Here are this week’s news articles, starting December 8th:
http://dealbook.nytimes.com/2013/12/08/near-a-vote-volcker-rule-is-weathering-new-attacks/
http://dealbook.nytimes.com/2013/12/09/regulators-set-to-approve-tougher-volcker-rule/
http://www.nytimes.com/2013/12/13/business/little-sympathy-for-big-banks.html
See what I mean? Those are the articles in just a 4 day period this week. The financial industry has been abuzz with this rule this past week because the 5 regulatory agencies that had to agree on the rule’s implementation voted unanimously this week on its regulations which are even tougher than anticipated and represents a potential shift in the balance of power in financial reform as regulators gain more leverage over the largest banks whose risky behavior in behemoth trades can impact the overall economy.
As you might expect, the banks are yowling in pain and instructing their lawyers to scour the law and its rules for loopholes they can wriggle though. Remember what Pope Francis said about the financial industry when I quoted him in my earlier December post: “… ideologies which defend the absolute autonomy of the marketplace and financial speculation. Consequently, they reject the right of states, charged with vigilance for the common good, to exercise any form of control.” And here the banks go again, trying desperately to avoid being reined in for the good of the country, just as they did when they successfully subverted the section of the Dodd Frank law dealing with retaining mortgage risk.

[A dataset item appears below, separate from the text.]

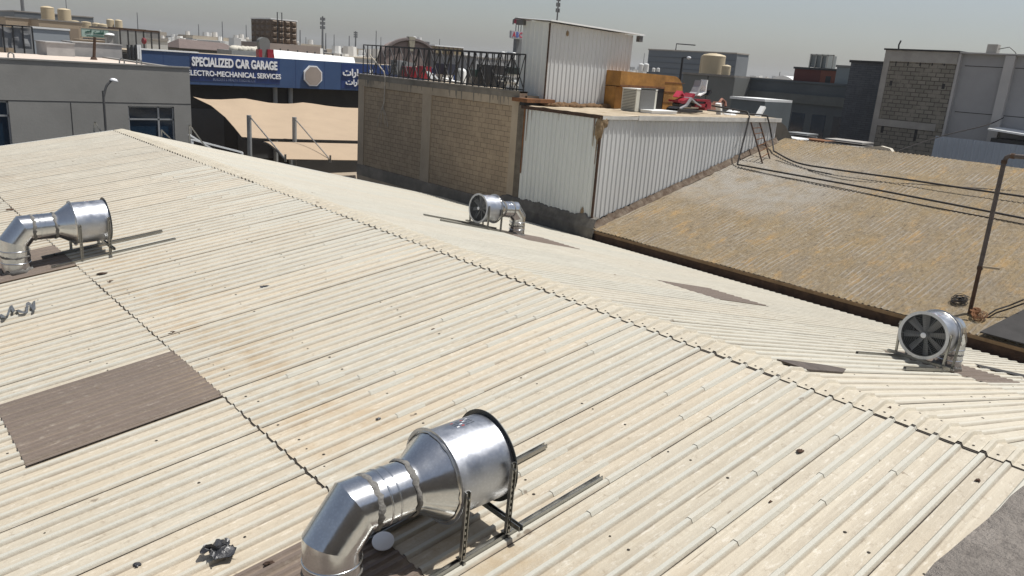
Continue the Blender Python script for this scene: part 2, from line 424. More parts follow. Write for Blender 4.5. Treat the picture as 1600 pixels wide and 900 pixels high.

As usual, The PBS Newshour did a good job of encapsulating the issue with a piece they ran this week which set up a debate between Dennis Kelleher, President of the financial watchdog group Better Markets and Wayne Abernathy, Executive Vice President of the American Bankers’ Association. Judge for yourself who won the debate:
Here again, the banking industry is presenting the fear based argument of a loss of credit capital in support their position. What we should be afraid of, rather, is the unregulated and unfettered ability of the largest banks to send us all down the rabbit hole again, affecting every aspect of our financial lives. Remember the last 5 years when your home lost half its value and you couldn’t get a mortgage? That was the loss of capital and credit the banks are, now, saying will be the result of government regulation. That 2008 debacle was their fault, not the government’s. In fact, as was pointed out in the Newshour piece, the government (that’s you and me, pal) had to bail them out. Remember, Mr. and Mrs. and Ms. big banker, when your own greed and stupidity put you and the rest of us on our knees? The banks are saying “trust us” to the possibility of that happening again. I say, as Ronald Reagan said, “trust but verify” and that’s what the Volcker Rule regulation is all about in this case – government oversight of an industry that has proven itself cavalier and untrustworthy in pursuit of its own profit to the detriment of us all.
Perhaps, with the implementation of renewed government oversight, we can approach the new year with some confidence in a stable financial future for this country. On that hopeful note please accept my best wishes for the holiday season and for a happy new year.